Exercise directions: Write each line of the material exactly as given, from the top through the line that contains "col = scn.collection", and omit all pictures.

Supplied data:
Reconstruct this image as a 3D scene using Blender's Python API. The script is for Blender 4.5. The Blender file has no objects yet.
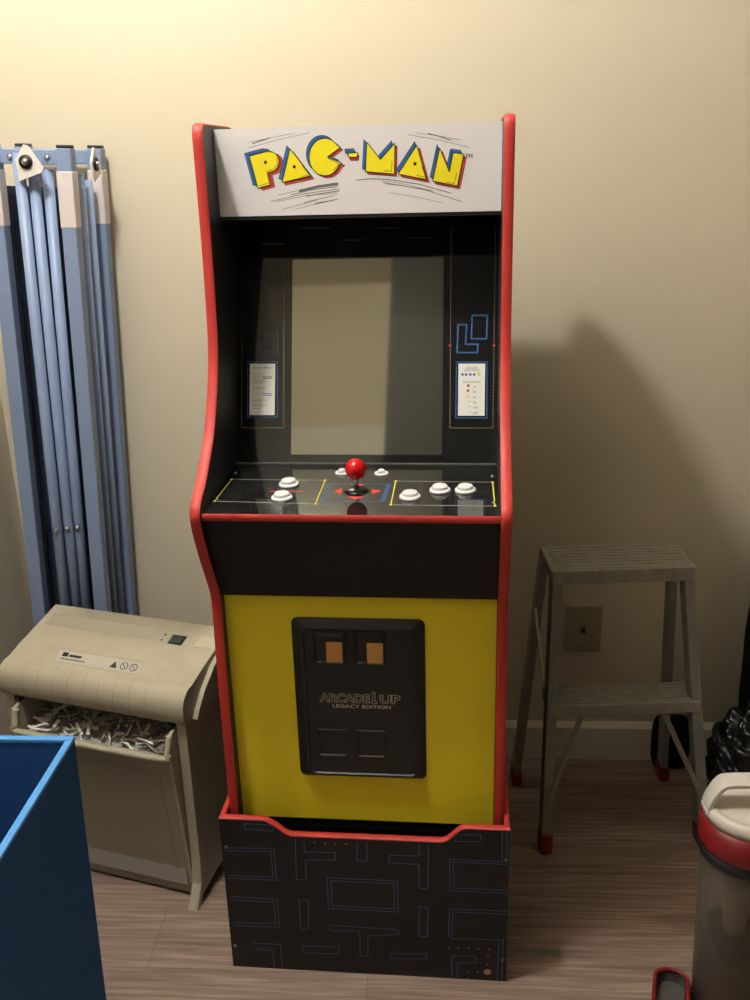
import bpy, bmesh, math, random
from mathutils import Vector, Matrix, Euler
random.seed(7)
R = math.radians
scn = bpy.context.scene
col = scn.collection

# ------------------------------------------------------------------ camera, world, exposure
cam_d = bpy.data.cameras.new('camera'); cam = bpy.data.objects.new('camera', cam_d); col.objects.link(cam)
CAM_RIGHT = Vector((0.99784, 0.06026, -0.02629)); CAM_UP = Vector((0.00399, 0.34371, 0.93907)); CAM_FWD = Vector((-0.06563, 0.93714, -0.34273))
mw = Matrix((CAM_RIGHT, CAM_UP, -CAM_FWD)).transposed().to_4x4(); mw.translation = Vector((0.13048, -1.33473, 1.40063))
cam.matrix_world = mw
cam_d.sensor_fit = 'VERTICAL'; cam_d.sensor_height = 24.0; cam_d.lens = 24.0*961.4/1000
cam_d.clip_start = 0.02
scn.camera = cam
w = bpy.data.worlds.new('world'); scn.world = w; w.use_nodes = True
w.node_tree.nodes['Background'].inputs[0].default_value = (.05, .045, .035, 1)
w.node_tree.nodes['Background'].inputs[1].default_value = 0.0
vs = scn.view_settings
vs.view_transform = 'Standard'; vs.look = 'None'; vs.gamma = 1.0; vs.use_curve_mapping = False
vs.exposure = 0.0
LAMP = Vector((-.50, -.285, 2.60)); LAMP_R = .07; LAMP_STRENGTH = 455.0

# ------------------------------------------------------------------ materials
def lin(c):
    return tuple((x/255/12.92 if x/255 <= .04045 else ((x/255+.055)/1.055)**2.4) for x in c)
MATS = {}
def mat(name, rgb, rough=.5, metal=0, spec=.5, emit=0, trans=0, noise=0, nscale=60, bump=0, coat=0, ior=None):
    if name in MATS: return MATS[name]
    m = bpy.data.materials.new(name); m.use_nodes = True; nt = m.node_tree
    b = nt.nodes['Principled BSDF']; c = lin(rgb)
    b.inputs['Base Color'].default_value = (*c, 1); b.inputs['Roughness'].default_value = rough
    b.inputs['Metallic'].default_value = metal; b.inputs['Specular IOR Level'].default_value = spec
    if emit: b.inputs['Emission Color'].default_value = (*c, 1); b.inputs['Emission Strength'].default_value = emit
    if trans: b.inputs['Transmission Weight'].default_value = trans
    if coat: b.inputs['Coat Weight'].default_value = coat; b.inputs['Coat Roughness'].default_value = .03
    if ior: b.inputs['IOR'].default_value = ior
    if noise or bump:
        tc = nt.nodes.new('ShaderNodeTexCoord'); n = nt.nodes.new('ShaderNodeTexNoise')
        n.inputs['Scale'].default_value = nscale; n.inputs['Detail'].default_value = 4
        nt.links.new(tc.outputs['Object'], n.inputs['Vector'])
        if noise:
            r = nt.nodes.new('ShaderNodeMapRange'); r.inputs['To Min'].default_value = 1-noise; r.inputs['To Max'].default_value = 1+noise
            r.inputs['From Min'].default_value = .3; r.inputs['From Max'].default_value = .7
            mx = nt.nodes.new('ShaderNodeVectorMath'); mx.operation = 'SCALE'; mx.inputs[0].default_value = c
            nt.links.new(n.outputs[0], r.inputs[0]); nt.links.new(r.outputs[0], mx.inputs['Scale']); nt.links.new(mx.outputs[0], b.inputs['Base Color'])
        if bump:
            bp = nt.nodes.new('ShaderNodeBump'); bp.inputs['Strength'].default_value = bump; bp.inputs['Distance'].default_value = .002
            nt.links.new(n.outputs[0], bp.inputs['Height']); nt.links.new(bp.outputs[0], b.inputs['Normal'])
    MATS[name] = m
    return m

# ------------------------------------------------------------------ mesh helpers
class MB:
    """Collects shapes, then links them as ONE mesh object."""
    def __init__(s): s.bm = bmesh.new(); s.mats = []
    def mi(s, m):
        if m not in s.mats: s.mats.append(m)
        return s.mats.index(m)
    def _set(s, faces, m, smooth=False):
        i = s.mi(m) if m else 0
        for f in faces: f.material_index = i; f.smooth = smooth
    def poly(s, pts, m=None):
        vv = [s.bm.verts.new(p) for p in pts]
        f = s.bm.faces.new(vv); s._set([f], m); return f
    def box(s, a, b, m=None, bev=0, M=None, seg=2):
        t = bmesh.new(); bmesh.ops.create_cube(t, size=1)
        for v in t.verts: v.co = Vector([(a[i]+b[i])/2+v.co[i]*abs(b[i]-a[i]) for i in range(3)])
        if bev: bmesh.ops.bevel(t, geom=t.edges[:], offset=bev, segments=seg, profile=.5, affect='EDGES')
        s.merge(t, m, M)
    def merge(s, t, m=None, M=None, smooth=False):
        if M is not None: bmesh.ops.transform(t, matrix=M, verts=t.verts)
        mp = {v: s.bm.verts.new(v.co) for v in t.verts}
        fs = [s.bm.faces.new([mp[v] for v in f.verts]) for f in t.faces]
        s._set(fs, m, smooth); t.free()
    def prism(s, pts, x0, x1, m=None, axis='x', bev=0, M=None):
        """closed outline (two coordinates) pushed along an axis: x -> (y,z), y -> (x,z), z -> (x,y)"""
        t = bmesh.new()
        def P(p, h): return {'x': (h, p[0], p[1]), 'y': (p[0], h, p[1]), 'z': (p[0], p[1], h)}[axis]
        A = [t.verts.new(P(p, x0)) for p in pts]; B = [t.verts.new(P(p, x1)) for p in pts]
        t.faces.new(A); t.faces.new(B[::-1]); n = len(pts)
        for i in range(n): t.faces.new((A[i], B[i], B[(i+1) % n], A[(i+1) % n]))
        bmesh.ops.recalc_face_normals(t, faces=t.faces)
        if bev: bmesh.ops.bevel(t, geom=t.edges[:], offset=bev, segments=2, profile=.5, affect='EDGES')
        s.merge(t, m, M)
    def tube(s, pts, r, m=None, n=12, cap=True, sq=False):
        pts = [Vector(p) for p in pts]; rs = r if isinstance(r, (list, tuple)) else [r]*len(pts)
        rings = []; up = None
        for i, p in enumerate(pts):
            d = (pts[min(i+1, len(pts)-1)]-pts[max(i-1, 0)]).normalized()
            if up is None: up = Vector((0, 0, 1)) if abs(d.z) < .9 else Vector((0, 1, 0))
            a = d.cross(up).normalized(); up = a.cross(d).normalized()
            rings.append([s.bm.verts.new(p+(a*math.cos(2*math.pi*k/n)+up*math.sin(2*math.pi*k/n))*rs[i]) for k in range(n)])
        fs = []
        for i in range(len(rings)-1):
            for k in range(n): fs.append(s.bm.faces.new((rings[i][k], rings[i][(k+1) % n], rings[i+1][(k+1) % n], rings[i+1][k])))
        s._set(fs, m, True)
        if cap: s._set([s.bm.faces.new(rings[0][::-1]), s.bm.faces.new(rings[-1])], m)
    def bar(s, p, q, wx, wy, m=None, bev=0, side=Vector((1, 0, 0))):
        """rectangular bar from p to q"""
        p, q = Vector(p), Vector(q); d = q-p; L = d.length; z = d.normalized()
        x = (side-z*side.dot(z)).normalized(); y = z.cross(x)
        M = Matrix((x, y, z)).transposed().to_4x4(); M.translation = p
        s.box((-wx/2, -wy/2, 0), (wx/2, wy/2, L), m, bev, M)
    def lathe(s, prof, c=(0, 0, 0), m=None, n=32, M=None, smooth=True):
        t = bmesh.new(); rings = []
        for r, z in prof:
            rings.append([t.verts.new((c[0]+r*math.cos(2*math.pi*k/n), c[1]+r*math.sin(2*math.pi*k/n), c[2]+z)) for k in range(n)] if r > 1e-6 else [t.verts.new((c[0], c[1], c[2]+z))])
        for a, b in zip(rings, rings[1:]):
            for k in range(n):
                k2 = (k+1) % n
                if len(a) == 1 and len(b) == 1: continue
                if len(a) == 1: t.faces.new((a[0], b[k], b[k2]))
                elif len(b) == 1: t.faces.new((a[k], a[k2], b[0]))
                else: t.faces.new((a[k], a[k2], b[k2], b[k]))
        bmesh.ops.recalc_face_normals(t, faces=t.faces)
        s.merge(t, m, M, smooth)
    def sphere(s, c, r, m=None, u=24, v=16):
        t = bmesh.new(); bmesh.ops.create_uvsphere(t, u_segments=u, v_segments=v, radius=r)
        s.merge(t, m, Matrix.Translation(c), True)
    def build(s, name, m=None, parent=None, edge_split=True):
        me = bpy.data.meshes.new(name)
        if not s.mats and m: s.mats = [m]
        bmesh.ops.recalc_face_normals(s.bm, faces=s.bm.faces) if getattr(s, 'recalc', False) else None
        s.bm.to_mesh(me); s.bm.free()
        for mm in s.mats: me.materials.append(mm)
        o = bpy.data.objects.new(name, me); col.objects.link(o)
        if parent: o.parent = parent
        return o
def weld_smooth(o, ang=35):
    me = o.data; bm = bmesh.new(); bm.from_mesh(me); bmesh.ops.remove_doubles(bm, verts=bm.verts, dist=1e-5)
    for e in bm.edges:
        if len(e.link_faces) == 2 and e.calc_face_angle(0) > R(ang): e.smooth = False
    for f in bm.faces: f.smooth = True
    bm.to_mesh(me); bm.free(); return o
def tag(o, label=None, cat=None, group=None, kind=None):
    if label: o['label'] = label
    if cat: o['category'] = cat
    if group: o['group'] = group
    if kind: o['kind'] = kind
    return o
def empty(name, loc, rz=0, ry=0):
    o = bpy.data.objects.new(name, None); col.objects.link(o); o.location = loc; o.rotation_euler = (0, ry, rz); o.empty_display_size = .1
    return o
def struct(name, mb, m): return tag(mb.build(name, m), kind='structure')
def catmull(pts, n=6):
    out = []
    for i in range(len(pts)-1):
        p0, p1, p2, p3 = [Vector(pts[max(0, min(len(pts)-1, i+k))]) for k in (-1, 0, 1, 2)]
        for k in range(n):
            t = k/n
            out.append(tuple(.5*((2*p1)+(-p0+p2)*t+(2*p0-5*p1+4*p2-p3)*t*t+(-p0+3*p1-3*p2+p3)*t**3)))
    out.append(tuple(pts[-1])); return out
def text_mesh(mb, body, size, m, M, shear=0, sx=1.0, bold=0, align='CENTER'):
    cu = bpy.data.curves.new('lettering', 'FONT'); cu.body = body; cu.size = size; cu.align_x = align; cu.align_y = 'CENTER'
    cu.shear = shear; cu.offset = bold; cu.resolution_u = 3
    o = bpy.data.objects.new('lettering', cu); col.objects.link(o)
    dg = bpy.context.evaluated_depsgraph_get(); me = bpy.data.meshes.new_from_object(o.evaluated_get(dg))
    t = bmesh.new(); t.from_mesh(me)
    mb.merge(t, m, M @ Matrix.Diagonal((sx, 1, 1, 1)))
    bpy.data.objects.remove(o); bpy.data.curves.remove(cu); bpy.data.meshes.remove(me)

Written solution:
Reconstruct this image as a 3D scene using Blender's Python API. The script is for Blender 4.5. The Blender file has no objects yet.
import bpy, bmesh, math, random
from mathutils import Vector, Matrix, Euler
random.seed(7)
R = math.radians
scn = bpy.context.scene
col = scn.collection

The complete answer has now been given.